Temed al que puede arrojar alma y cuerpo en el Infierno.



Con la Resurrección de Cristo, la muerte ha sido vencida: ya no tiene esclavizado al hombre; es este quien la tiene bajo su dominio. Y esta soberanía la alcanzamos en la medida en que estamos unidos a Aquel que posee las llaves de la muerte9. La auténtica muerte la constituye el pecado, que es la tremenda separación –el alma separada de Dios–, junto a la cual la otra separación, la del cuerpo y el alma, es menos importante y, además, provisional. Quien cree en mí -dice el Señor-, aunque muera vivirá, y todo el que vive y cree en mí no morirá jamás. «En Cristo, la muerte ha perdido su poder, le ha sido arrebatado su aguijón, la muerte ha sido derrotada. Esta verdad de nuestra fe puede parecer paradójica cuando a nuestro alrededor vemos todavía hombres afligidos por la certeza de la muerte y confundidos por el tormento del dolor. Ciertamente, el dolor y la muerte desconciertan al espíritu humano y siguen siendo un enigma para aquellos que no creen en Dios, pero por la fe sabemos que serán vencidos, que la victoria se ha logrado ya en la muerte y resurrección de Jesucristo, nuestro Redentor».


El materialismo, en sus diversos planteamientos a lo largo de los tiempos, al negar la subsistencia del alma después de la muerte, trata de calmar el ansia de eternidad que Dios ha puesto en el corazón humano, aquietando las conciencias con el consuelo de pervivir a través de las obras que se hayan dejado, y en el recuerdo y el afecto de los que aún viven en el mundo. Es bueno que quienes vengan detrás nos recuerden, pero el Señor nos enseña más: No temáis a los que matan el cuerpo, y no pueden matar el alma: temed más bien al que puede arrojar alma y cuerpo en el Inferno. Este es el santo temor de Dios, que tanto nos puede ayudar en ocasiones a alejarnos del pecado.

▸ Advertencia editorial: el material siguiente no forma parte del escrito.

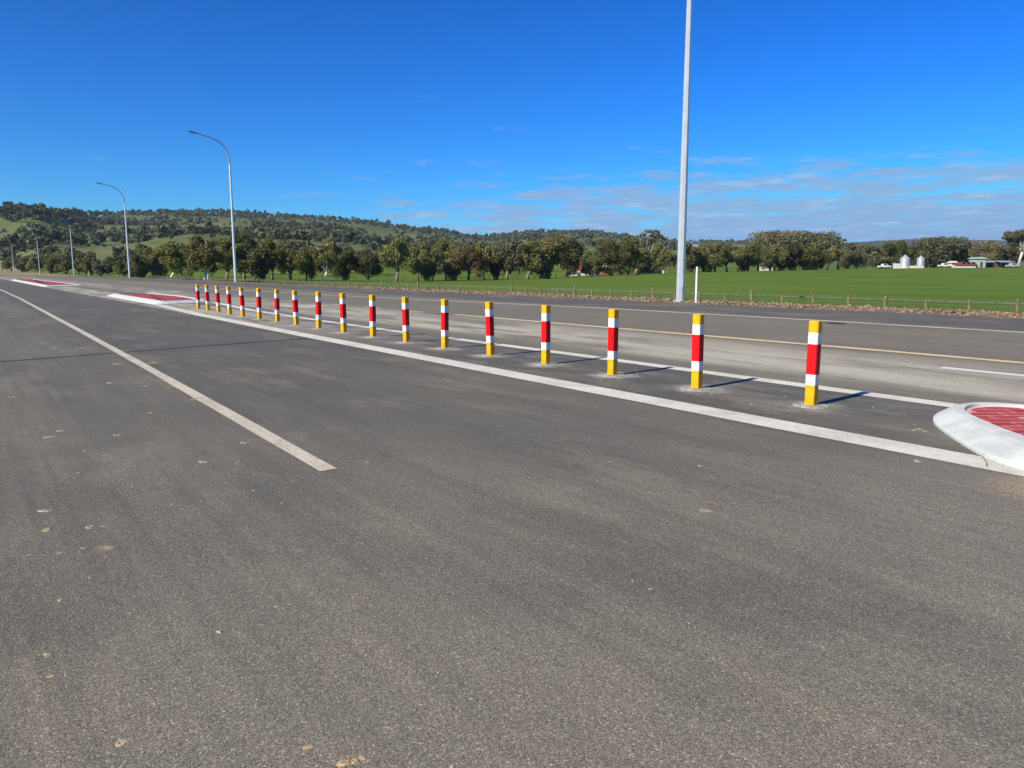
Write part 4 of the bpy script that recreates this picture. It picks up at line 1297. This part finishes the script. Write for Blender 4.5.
def hill_wood():
    near, far_ = [], []
    rnd = random.Random(99)
    def density(t, s, w):
        n = mnoise.noise(Vector((t * 0.0065, s * 0.0065, 1.7))) + 0.55 * mnoise.noise(Vector((t * 0.021, s * 0.021, 4.2)))
        n += 0.3 * mnoise.noise(Vector((t * 0.06, s * 0.06, 9.9)))
        d = ss(0.10, 0.24, n)
        d = max(d, ss(0.84, 0.97, w) * 0.8)          # wooded crest
        return 0.035 + 0.965 * d
    tries = 0
    while tries < 34000:
        tries += 1
        col = rnd.uniform(-90, 1110)
        rD = lerp_tab(ROW, col, 2); gD = lerp_tab(RIDGE, col, 2)
        x = rnd.random()
        D = rD + 30 + (min(gD, 2400) * 1.04 - rD - 30) * x ** 0.75
        w = (D - rD - 70) / (gD - rD - 70)
        X = (col - 512) / FX * D; t, s = X * CA + D * SA, -X * SA + D * CA
        if t - (verge_t(s) if s < 330 else -3) < 20: continue
        d = density(t, s, w)
        if D < rD + 170: d = max(d, 0.5) * 0.55
        # open pasture low on the hill
        if rnd.random() > d * (0.30 if D < 700 else 0.6): continue
        z = height(t, s)
        e = (t, s, z, rnd.uniform(3.2, 7.0) + 4.5 * rnd.random() ** 3 if w > .1 else rnd.uniform(4.5, 8.5), D, col)
        (near if D < 900 else far_).append(e)
    near.sort(key=lambda q: q[4])
    ind = [e for e in near if 20 < 1 and False]
    keep = near[:225]; rest = near[225:] + far_
    for (t, s, z, h, D, col) in keep:
        (tm, cm), h0 = HP[rnd.randrange(len(HP))]; k = h / h0
        o = empty('gum_tree', (t, s, z - 0.2), rnd.uniform(0, 6.28)); o.scale = (k * rnd.uniform(0.9, 1.25),) * 2 + (k,)
        where = next(w for lim, w in ((129, 'left of the third street light'), (234, 'between the third and second street lights'), (468, 'between the second street light and the rust coloured tree'),
                                      (683, 'between the rust coloured tree and the nearest mast'), (900, 'between the nearest mast and the silos'), (9999, 'right of the silos')) if col < lim)
        tag(o, 'dark gum on the grassy slope, ' + where, 'tree', 'slope trees ' + where)
        obj('trunk', tm, o); obj('crown', cm, o)
    # everything farther: one wood, leaf sprays of every tree in one mesh
    r = np.random.default_rng(3); V = []; T_ = []
    for (t, s, z, h, D, col) in rest:
        n = 62 if D < 1100 else 40; w = h * r.uniform(0.75, 1.15)
        nc = 5; cc = np.stack([r.uniform(-.3, .3, nc) * w, r.uniform(-.3, .3, nc) * w, h * r.uniform(.45, .85, nc)], 1)
        ci = r.integers(0, nc, n)
        d = r.normal(size=(n, 3)); d /= np.linalg.norm(d, axis=1)[:, None]
        p = cc[ci] + d * np.array([w * .24, w * .24, h * .17]) + np.array([t, s, z])
        a = r.normal(size=(n, 3)); nr = d + 0.6 * r.normal(size=(n, 3)); nr /= np.linalg.norm(nr, axis=1)[:, None]
        u = np.cross(nr, a); u /= np.linalg.norm(u, axis=1)[:, None]; q = np.cross(nr, u); sz = (h * 0.16 * r.uniform(.6, 1.3, n))[:, None]
        V.append(np.stack([p - u * sz * .4 - q * sz, p + u * sz, p + q * sz, p - u * sz], 1).reshape(-1, 3))
        T_.append(np.repeat(np.clip(r.uniform(.05, .75) + r.normal(0, .15, n), 0, 1), 4))
        k = np.array([[-.12, 0, 0], [.12, 0, 0], [.1, 0, h * .6], [-.1, 0, h * .6]]) @ np.array([[CA, -SA, 0], [SA, CA, 0], [0, 0, 1]]) + np.array([t, s, z])
    V = np.concatenate(V); F = np.arange(len(V)).reshape(-1, 4)
    me = mesh_np('distant_wood', V, F, M['leaf_wood']); a = me.attributes.new('tint', 'FLOAT', 'POINT'); a.data.foreach_set('value', np.concatenate(T_).astype(np.float32))
    o = obj('distant_wood', me); tag(o, 'dark bushland covering the far hills and ridge', kind='stuff')
    print('trees', len(near), len(far_), len(V) // 4)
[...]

Para toda criatura, la muerte es un trance difícil, pero después de la Redención obrada por Cristo, ese momento tiene una significación completamente distinta. Ya no es solo el duro tributo que todo hombre ha de pagar por el pecado como justa pena por la culpa; es, sobre todo, la culminación de la entrega en manos de nuestro Redentor, el tránsito de este mundo al Padre; el paso a una vida nueva de eterna felicidad. Si somos fieles a Cristo, podremos decir con el Salmista: aunque haya que pasar por un valle tenebroso, no temo mal alguno, porque Tú estás conmigo. Esta serenidad y optimismo ante el momento final nacen de la firme esperanza en Jesucristo, que quiso asumir íntegramente la naturaleza humana, con sus flaquezas, a excepción del pecado, para destruir por su muerte al que tenía el imperio de la muerte, esto es, al diablo, y librar a aquellos que por el temor de la muerte andaban sujetos a servidumbre. Por eso enseña San Agustín que «nuestra herencia es la muerte de Cristo»: por ella podemos alcanzar la Vida.


La incertidumbre de nuestro fin debe empujarnos a confiar en la misericordia divina y a ser muy fieles a la vocación recibida, gastando nuestra vida en servicio de Dios y de la Iglesia allí donde estemos. Siempre debemos tener presente, y de modo particular cuando llegue ese momento último, que el Señor es un buen Padre, lleno de ternura por sus hijos. ¡Es nuestro Padre Dios quien nos dará la bienvenida! ¡Es Cristo quien nos dice: Ven, bendito de mi Padre...!


La amistad con Jesucristo, el sentido cristiano de la vida, el sabernos hijos de Dios, nos permitirán ver y aceptar la muerte con serenidad: será el encuentro de un hijo con su Padre, a quien ha procurado servir a lo largo de esta vida. Aunque haya de pasar por un valle tenebroso, no temo mal alguno, porque Tú estás conmigo.